I'm working on a solaris and linux red hat 7.2 system.

if anyone can explain this stuff to me in full depth and also tell me the situation it is most used in, I will certainly appreciate it.

(please explain it in plain english)
# 2  
Old 05-23-2002
Let me help.


There are 2 commands nice and renice. First of all, nice is only used when you want to change the default priority level of the process that you are initiating. On all flavors of unix there is a default priority level for Users and for Root. I believe this can be modified, but I wouldn't mess with that. use renice instead.

Nice is used only at the time you kick off a script or a command from the command line to set the priority to something other than the default setting which is usually somewhere in the middle of the priority range. For some systems it is from +20 to -20. so the default could be around +10 for users and +-0 for Root.

Renice is only used when a process is running to change the priority level up or down.

Now, when you change the priority, A higher number is a lower priority. A lower number is a higher priority. Just think of the game of golf. lower is faster, better.

Hope this helps.


Smilie
# 3  
Old 05-24-2002
If a higher number is a lower priority and a lower number is a higher priority, then tell me, what are the steps in making only the important process run while the less important ones be runned when the most important ones are done running?

meaning, I want to make all important processes run before the less important onces. By the way, how do I word that?? do I say I want to increase the priority or decrease??

by the way, if anyone is going to help me hear, can you please tell me the steps you would go thru when working on a solaris and linux red hat 7.2 system. I would prefer the answer to deal with Linux


thanks in advance
# 4  
Old 05-24-2002
In general only the root user can give a process a higher( lower number) priority. Users can only give a process a lower( higher number) priority.

NORMAL USERS ONLY
In general for normal users, they can use the nice command but probably wouldn't because they have the best priority they can get with the default priority they are assigned, usually around +10 or so. They can, however, use nice to give a process a lower ( higher number) priority, if it is something that can take its time to complete.


ROOT USER ONLY
For the nice command you can do something like this. It will give it the lowest priority possible. However, this can be dangerous if the process is CPU intensive. It could severly slow down your box! I would never go below -10, if your system priority goes from +20 to -20. Some OSs are different.

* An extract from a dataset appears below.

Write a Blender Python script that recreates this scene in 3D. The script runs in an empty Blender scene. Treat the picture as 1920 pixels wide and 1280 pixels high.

nice --20 /path/to/some/process


to change the nice value of this process.

renice -10 /path/to/some/process


Notice that I used 2 -- in the first example. The first dash is for the option. The second one is for the "sign" of the priority. You must give it a negative sign in order to increase the priority. REMEMBER, ONLY THE ROOT USER CAN INCREASE PRIORITY OF A PROCESS.

Read the man pages for more detail on this topic. man nice and man renice.